CP photo: Jared Wickerham
In April, University of Pittsburgh graduate students voted 712 to 675 against unionization — a vote which has now been ruled illegitimate. Now, Pitt grad students have a second chance at forming a labor union.
According to a Sept. 18 press release from United Steelworkers (USW), Pennsylvania Labor Relations Board (PLRB) called for a new grad union election after finding that University of Pittsburgh administrators had committed unfair labor practices to influence the outcome of the April union vote.
The ruling stated
Pitt administrators’ anti-union actions included intimidation and misinformation, citing email efforts aimed at creating the impression the university was keeping track of who was voting and spreading false information over what the union could potentially bargain for.

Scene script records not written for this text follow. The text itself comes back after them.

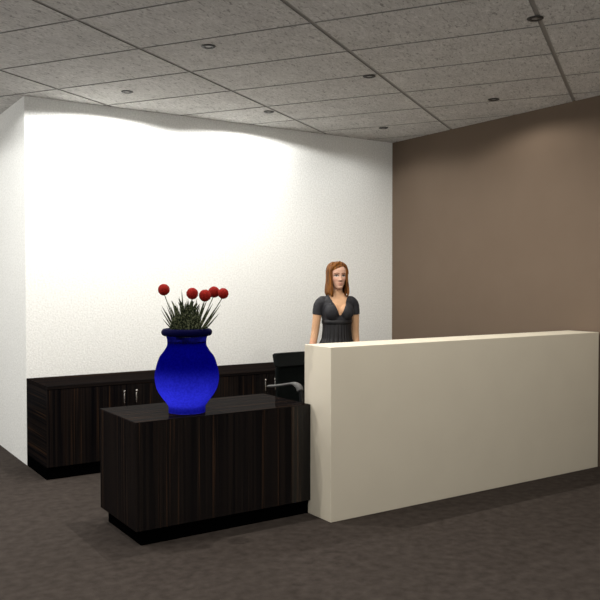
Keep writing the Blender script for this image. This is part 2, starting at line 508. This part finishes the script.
# ------------------------------------------------------------------ the person behind the counter
def skin_mat():
    m, nt, b = mat('skin')
    at = nd(nt, 'ShaderNodeVertexColor'); at.layer_name = 'Tone'
    n = nd(nt, 'ShaderNodeTexNoise'); n.inputs['Scale'].default_value = 60
    tc = nd(nt, 'ShaderNodeTexCoord'); nt.links.new(tc.outputs['Object'], n.inputs['Vector'])
    r = ramp(nt, [(.3, (.93, .93, .93)), (.7, (1, 1, 1))]); nt.links.new(n.outputs['Fac'], r.inputs['Fac'])
    mx = nd(nt, 'ShaderNodeMix', data_type='RGBA', blend_type='MULTIPLY'); mx.inputs['Factor'].default_value = 1
    nt.links.new(at.outputs['Color'], mx.inputs['A']); nt.links.new(r.outputs['Color'], mx.inputs['B'])
    nt.links.new(mx.outputs['Result'], b.inputs['Base Color'])
    b.inputs['Roughness'].default_value = .55; b.inputs['Specular IOR Level'].default_value = .25
    return m
M_skin = skin_mat()
M_hair = noisy('auburn_hair', (.034, .009, .002), (.225, .083, .012), 60, .5, .14, stretch=(1.6, 1.6, .10), bump=.5, bscale=90, detail=4, lo=.3, hi=.7)
M_dress = noisy('charcoal_jersey', (.0125, .0125, .0155), (.019, .019, .0235), 30, .65, .3, bump=.25, bscale=45, detail=4)
M_skirt = noisy('black_pleated_fabric', (.0035, .0033, .0045), (.0085, .008, .0100), 26, .5, .35, stretch=(1, 1, .15))
M_shoe = plain('black_leather', (.012, .011, .012), .35, .4)

TORSO = [(.78, .148, .085, .105), (.88, .160, .092, .120), (.96, .140, .092, .100), (1.05, .106, .085, .082), (1.12, .106, .088, .082), (1.19, .113, .090, .088),
         (1.26, .122, .090, .094), (1.32, .128, .080, .094), (1.355, .124, .068, .086), (1.385, .098, .056, .072), (1.405, .068, .048, .060), (1.425, .052, .044, .054)]
def torso_ring(z, off=0.0, n=40, ex=2.25):
    a, f, k = lerp_table(TORSO, z)
    ring = []
    for i in range(n):
        t = 2 * PI * i / n; c, s = math.cos(t), math.sin(t)
        rr = (abs(c) ** ex + abs(s) ** ex) ** (-1 / ex)
        x = (a + off) * c * rr; y = (f + off if s < 0 else k + off) * s * rr
        ring.append(Vector((x, y + .008, z)))
    return ring
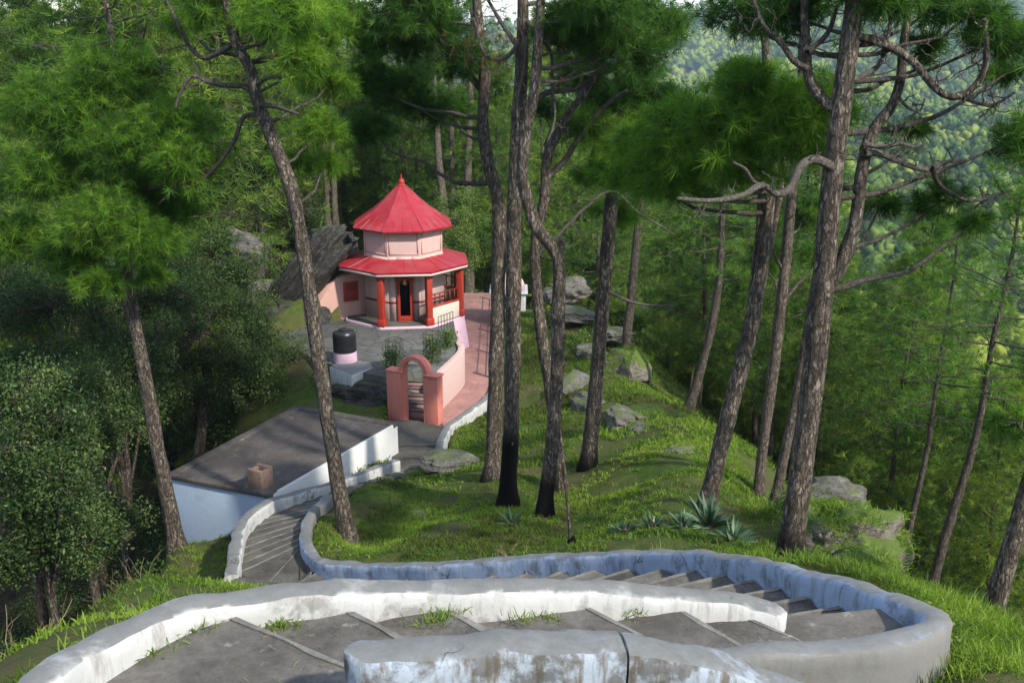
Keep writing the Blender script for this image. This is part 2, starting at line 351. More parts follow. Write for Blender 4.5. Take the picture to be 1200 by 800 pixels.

PLRB Hearing Examiner Stephen Helmrich referred to these acts as “coercive” and believes they “potentially affected a large enough pool of eligible voters for the effect on the election to be manifest due to the extreme narrowness of the result.”
Shortly after the April election, student organizers accused Pitt of unfair labor practices and called for a second election.
University spokesperson Joe Miksch said in a May article in
The Pitt News that the university followed all of the PLRB procedures and processes.
“The claims made by the United Steelworkers — that the administration set out to intimidate and coerce potential voters — are absurd, irresponsible, and false,” Miksch said in an
email to TPN. “On the contrary, Pitt has encouraged all eligible graduate students to get informed and exercise their right to vote and remains dedicated to supporting all students and their success, regardless of their views on unionization.”
During the election, union-vote poll watchers asked voters to show ID and spell their names before marking them on a list to be sent to Pitt administrators. This action is part of larger effort to intimidate voters known as “list-making.”
Even before the first election,
student organizers claimed Pitt was intentionally obstructing unionization efforts. Between 2016 and 2018, Pitt spent $240 thousand on Philadelphia based law firm Ballard Spahr. The firm lists “union avoidance” as a service on its website.
Despite organization efforts beginning in 2016, it wasn’t until December 2017 that Pitt grad employees filed for a union election with PLRB. The request came around the same time a
Title IX investigation was opened into allegations of harassment in the communications department. The investigation was opened in response to an
article written by former Pitt communications professor Carol Stabile suggesting that, during her nine years in the position, she witnessed a climate “hostile toward women — one that harbored serial sexual harassers.” Organizers believe a union would allow for greater protection from harassment and discrimination as well as greater transparency and a voice in university decisions that affect them.
In addition to a second vote, Helmrich has ordered Pitt to publicly share the ruling’s decision and disclose their efforts to suppress voters.